Before hearing this album, I’d bracketed Sligter as a frustratingly marginal artist – frustrating in that her music, somewhere between psychedelic folk and Laurel Canyon, was among the richest and most moving of its kind, but with no apparent prospect of this being recognised by the audience it deserved. ‘Everly’, from 2012’s Fear And The Framing, is one of those songs that’s counterproductively good, overshadowing the rest of her oeuvre. That it’s not being sung by five-figure audiences cradling warm wine may partly explain why, six years on, Sligter is opening an album with deep, meditative bass tones and quasi-operatic vocals deploring “the fiscal violence in the street, oh!”. The singing style is a new development for Sligter, and Scott Walker’s The Drift feels like a clear precedent. You might also bracket this particular convergence of sound art and commentary with Björk, Robert Ashley, Anohni and friend/occasional collaborator Jenny Hval, if you were writing sales notes.

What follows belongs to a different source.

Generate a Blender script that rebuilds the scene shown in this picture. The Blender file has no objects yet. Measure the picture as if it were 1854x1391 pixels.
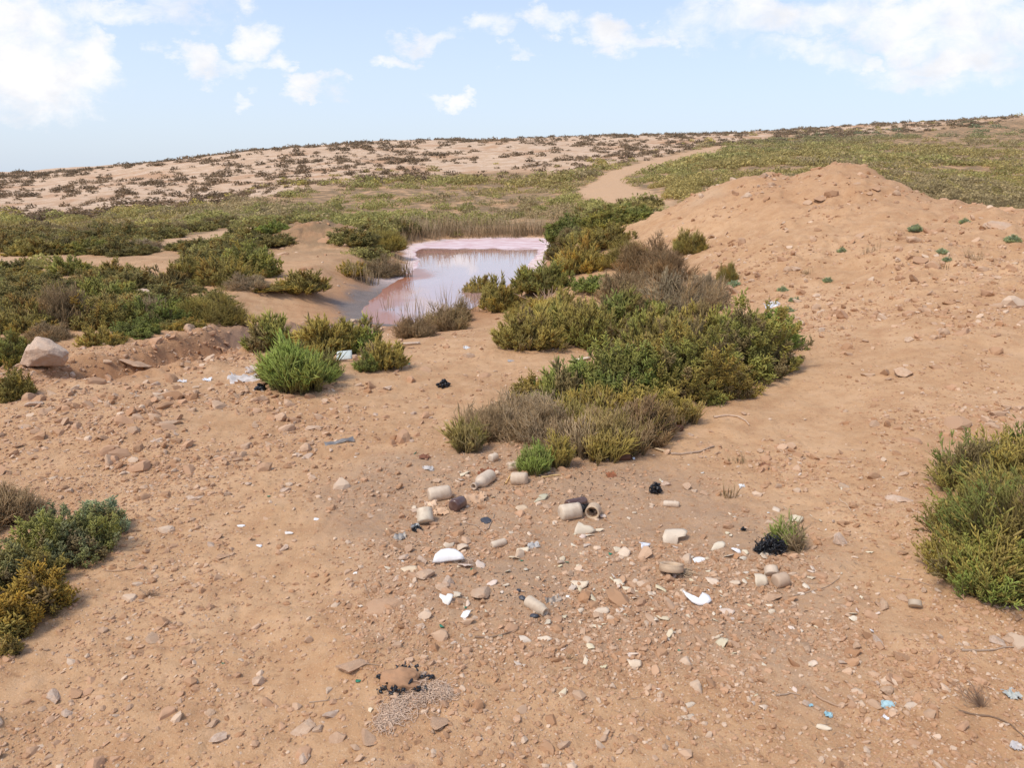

Which I’m not, so my praise may be measured: Polycrisis: Yes! is a very impressive work, striking and singular, and should be heard by anyone interested in the notion of experimental songwriting. I couldn’t in good faith call it an Important Statement Record; given how quizzical large segments of it are, it may have no such pretensions. In the absence of clarity on her part, you’re left assuming that Jessica Sligter views the European Union much like most people: neither inherently good or bad, a hooded monolith from whose grip no nation on the continent can truly extricate itself.